47. In conclusion, this Court holds that (a) neither Section 49 nor Section 111(3)(b) of the Tamil Nadu Town and Country Planning Act is unconstitutional; (b) Sec. 111(3)(b) of the TCP Act, to the extent it relates to constructions made without permission under Sec.49 of the TCP Act after the commencement of Tamil Nadu Panchayat Building Rules, 1997, is declared inoperable, and accordingly, subject to the declaration/directions given in paragraphs 44 and 46, the writ petitions are disposed of. No costs. Consequently, connected miscellaneous petitions are closed.”
6. Therefore, as per the above decision, there is no requirement for a person to apply for permission for construction within a Panchayat to the Town Planning Authority under Section 49 of the Act. It is only the Executive Authority shall engage in a consultative process with the Joint Director or Deputy Director of Town and Country Planning, by providing the latter with all necessary materials and particulars to enable them to form their opinion and render advice.

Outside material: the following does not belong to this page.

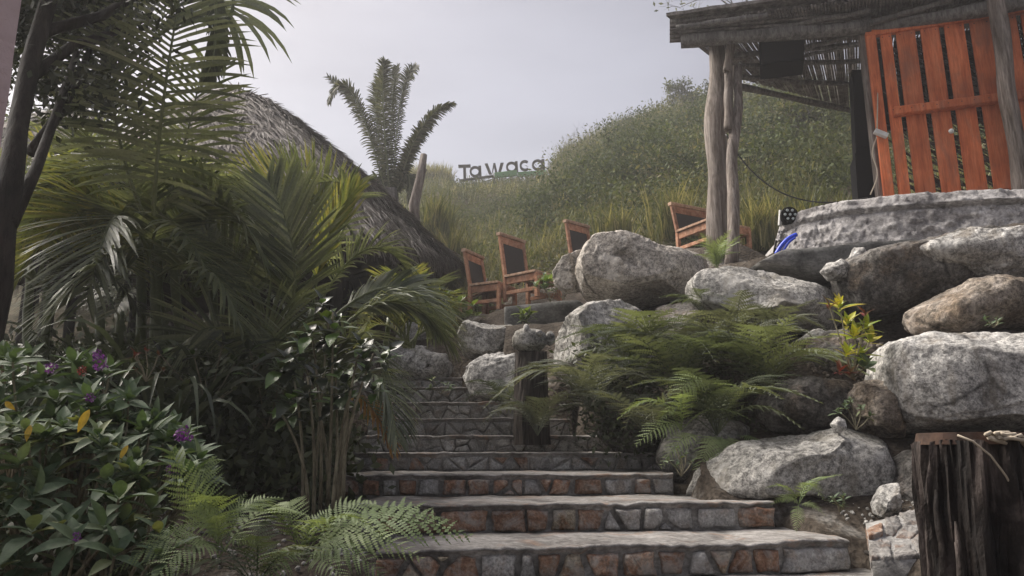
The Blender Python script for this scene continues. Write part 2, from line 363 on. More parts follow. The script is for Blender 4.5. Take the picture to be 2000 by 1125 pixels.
for a in [(1720, 1060, 4.2), (1600, 1000, 4.5), (1780, 985, 4.6), (1700, 850, 5.1), (1900, 850, 4.9), (1930, 650, 5.9), (1600, 660, 6.3), (1420, 700, 6.6), (1400, 860, 5.6), (1250, 870, 6.1),
          (1150, 860, 6.4), (1120, 760, 7.3), (1200, 660, 7.6), (1450, 520, 8.2), (1530, 490, 8.3), (1900, 490, 7.3), (1200, 600, 8.4), (1050, 640, 8.9), (1010, 600, 9.9), (1300, 520, 9.4), (1400, 475, 9.2),
          (880, 655, 9.6), (820, 690, 9.3), (950, 615, 10.2), (850, 620, 10.6), (1050, 560, 10.8), (1150, 545, 11), (1300, 490, 11), (1450, 465, 11), (1600, 440, 11.5), (1900, 400, 11), (2100, 420, 9), (2400, 500, 8), (2300, 700, 5)]:
    cp(*a)
CT = np.array(ctrl)
def idw(x, y):
    x = np.asarray(x, float); y = np.asarray(y, float)
    d2 = (x[..., None]-CT[:, 0])**2+(y[..., None]-CT[:, 1])**2+.05
    w_ = 1/d2**1.7
    return (w_*CT[:, 2]).sum(-1)/w_.sum(-1)
# stairs: top-front z, front Y at px=1000, left / right pixel, slope of the front edge
STEPS = [(1118, 3.5, 800, 1830, .17), (1069, 3.65, 738, 1695, .17), (984, 4.28, 700, 1525, .15), (926, 5.05, 668, 1312, .10), (884, 5.9, 690, 1300, .05), (850, 6.6, 700, 1190, .03),
         (817, 7.2, 715, 1110, .02), (785, 7.8, 730, 1030, .0), (755, 8.4, 740, 960, -.02), (738, 8.9, 740, 905, 0)]
SG = []
for i, (py, Y, xl, xr, sl) in enumerate(STEPS):
    z = P(1000, py, Y).z
    if i == 0: z = P(1690, 1108, 4.1).z
    l = P(xl, py, Y); r = P(xr, py, Y)
    SG.append(dict(z=z, Y=Y, x0=l.x*.985, x1=r.x*1.03, sl=sl))
SG[0]['Y'] = 3.0
def ground_z(x, y):
    z = idw(x, y)
    x = np.asarray(x, float); y = np.asarray(y, float)
    for s in SG:
        fy = s['Y']+s['sl']*x
        ins = (x > s['x0']-.15) & (x < s['x1']+.15) & (y > fy-.15)
        lim = s['z']-.22
        if s is SG[-1]: ins &= (y < 9.3)
        z = np.where((x > s['x0']-.12) & (x < s['x1']+.12) & (y > fy-.9) & (y < fy+.12) & (z > s['z']-.22), s['z']-.22, z)
    return z
def gz(x, y): return float(ground_z(np.array([x]), np.array([y]))[0])

# near ground: fine grid + skirt out to the horizon, ONE sheet
gx = np.concatenate([[-600, -200, -60, -25], np.arange(-14, -7, .5), np.arange(-7, 7, .11), np.arange(7, 14.1, .5), [25, 60, 200, 600]])
gy = np.concatenate([[-600, -200, -60, -20, -8], np.arange(-4, 1.5, .4), np.arange(1.5, 11.3, .11), np.arange(11.5, 13, .5), [30, 60, 200, 800]])
GX, GY = np.meshgrid(gx, gy)
GZ = ground_z(GX, np.clip(GY, -6, 13))
far = (np.abs(GX) > 20) | (GY < -6) | (GY > 20)
GZ = np.where(far, EZ-1.2, GZ)
nn = np.array([noise.fractal((float(a), float(b), 0), .8, 2, 5) for a, b in zip(GX.ravel()*2.2, GY.ravel()*2.2)]).reshape(GX.shape)
GZ = GZ+np.where(far, 0, nn*.045)
ny, nx = GX.shape
idx = np.arange(ny*nx).reshape(ny, nx)
Q = np.stack([idx[:-1, :-1], idx[:-1, 1:], idx[1:, 1:], idx[1:, :-1]], -1).reshape(-1, 4)
g = obj('ground', mesh('ground', np.stack([GX, GY, GZ], -1), Q, M['soil'], smooth=True)); tag(g, kind='structure')

# hill
ridge_px = [-600, 0, 400, 700, 790, 860, 895, 1068, 1095, 1150, 1200, 1280, 1350, 1450, 1560, 1680, 2000, 2400, 3200]
ridge_py = [520, 480, 440, 385, 356, 350, 353, 341, 318, 288, 264, 237, 214, 188, 172, 186, 170, 230, 330]
RA = []; RZ = []
YR = 30.
for a, b in zip(ridge_px, ridge_py):
    p = P(a, b+(14 if 870 < a < 1080 else 6), YR); RA.append(p.x/YR); RZ.append(p.z)
Y0 = 10.9
def hill_z(a, Y):
    zr = np.interp(a, RA, RZ); z0 = idw(np.clip(a*Y0, -13, 13), np.full_like(a, Y0))-.12
    t = (Y-Y0)/(YR-Y0)
    z = z0+(zr-z0)*np.clip(t, 0, 1)**1.02
    z = np.where(t > 1, zr-np.minimum((Y-YR)**2*.03, (Y-YR)*.55), z)
    return z
ha = np.linspace(-1.5, 1.6, 170); hy = np.concatenate([np.linspace(Y0, YR, 90), np.array([30.6, 31.4, 32.5, 34, 37, 42, 50, 62])])
HA, HY = np.meshgrid(ha, hy); HZ = hill_z(HA, HY); HX = HA*HY
def hbump(x, y):
    return np.array([noise.fractal((float(a)*.35, float(b)*.35, 3.3), .9, 2, 5) for a, b in zip(np.ravel(x), np.ravel(y))]).reshape(np.shape(x))
HZ = HZ+hbump(HX, HY)*.35*np.clip((HY-Y0)/3, 0, 1)*np.clip(1.3-np.abs(HY-YR)/30*0, 0, 1)*np.where(np.abs(HY-YR) < 2, .35, 1)
ny, nx = HA.shape; idx = np.arange(ny*nx).reshape(ny, nx)
Q = np.stack([idx[:-1, :-1], idx[:-1, 1:], idx[1:, 1:], idx[1:, :-1]], -1).reshape(-1, 4)
o = obj('hill', mesh('hill', np.stack([HX, HY, HZ], -1), Q, M['hill'], smooth=True)); tag(o, kind='structure')
def hz_at(x, y):
    x = np.asarray(x, float); y = np.asarray(y, float)
    return hill_z(x/y, y)+hbump(x, y)*.35*np.clip((y-Y0)/3, 0, 1)*np.where(np.abs(y-YR) < 2, .35, 1)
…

7. The Division Bench of this Court has also taken note of the fact that, where planning permission has already been granted without consultation with the Executive Authority, the Executive Authority is directed to forward the papers to the Town Planning Authority, who may then consider the same and, if required, visit the premises in question and offer its advice as to whether the construction complies with all necessary statutory rules and regulations.
8. Admittedly, in the present case, planning permission has been granted by the local authority. However, there has been no consultation with the fourth respondent. In view of the above, paragraph 46(a) of the judgment of the Division Bench of this Court squarely applies to the present case. Therefore, for any further action, it is for the authorities to inspect the building, and if any violation is found, they may initiate appropriate action in accordance with law. The impugned order does not indicate that any such inspection was conducted prior to the passing of the same. On the contrary, the impugned order appears to have been passed solely on the ground that permission under Section 49 of the Act had not been obtained.
9. In view of the above, the impugned order cannot be sustained in the eye of law. Though there is laches on the part of the petitioner, no further action can be pursued based on the impugned order. However, liberty is granted to the fourth respondent to inspect the premises, and if any violation is found in terms of the Planning and Development Regulations, 2001, it is open to them to initiate appropriate action and pass orders in accordance with law.
10. With the above observations and directions, this Writ Petition is disposed of. There shall be no order as to costs. Consequently, connected miscellaneous petitions are closed.